Amy is quick to note the importance of having a great support network. “Browning, Hull Cartridges, Promatic, Ed Lyons at Sports Vision, R&K Stockcraft, Country Pursuits, EJ Churchill, Andy Castles and my coach, Ed Solomons, have all be instrumental in helping me to get to where I am today,” says Amy. 

“My all-time favourite gun, the Browning 725 Black Action, has helped too – that and Hull Cartridge’s Pro 1 DTL 300’s. I’ve tried many guns and cartridge combinations but these give me the confidence I need. It’s rather like driving your own car as opposed to someone else’s.

“I know this set up will perform to my expectations. I got my 725 shortly before the FITASC World Sporting Championships in Hungary. Though I really wasn’t shooting my best before the event. I confided in my dad that I didn’t think I stood a chance of winning. He suggested I speak with my coach, Ed Solomons.

“Even though it was Ed’s day off, he agreed to help.
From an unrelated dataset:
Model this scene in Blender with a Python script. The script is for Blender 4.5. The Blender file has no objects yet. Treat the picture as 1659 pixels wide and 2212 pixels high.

I brought him my gun and all of my stocks, he made a few changes, had me shoot a few targets and with his help I went on to win in Hungary just a few days later.”

Aside from last minute stock changes Amy has also developed a number of other routines before a big shoot. “I make sure I go to bed early, eat good food and chat things through with my dad before any big event,” she says. “And if I’m feeling a bit nervous I like to listen to the latest pop music.”

Amy on the podium at the World Compak championships

“I always enjoy having the chance to taste different foods when I’m abroad too.” She says, “When I was shooting in Italy we joked that we were there for the food more than the shooting! I loved the pizza, pasta and gelato and, of course, a nice salad if I felt like being healthy.”

“Speaking of gelato,” Amy continues, “I was recently shooting at the European Championships in Greece. My friend James Bradley-Day, his girlfriend Lauren and I went out for ice cream every night. James loved it so much he had ice cream for breakfast one morning and went on to shoot 50-straight. After that we had ice-cream for breakfast every day!”

“When James and I arrived in Hungary for the FITASC World Compak Sporting Championships we continued our tradition, meeting up for ice cream every break we had. James continued to shoot very well as did I. However, I don’t think my success is all down to ice cream. I try to stay relaxed and drink plenty of water too!”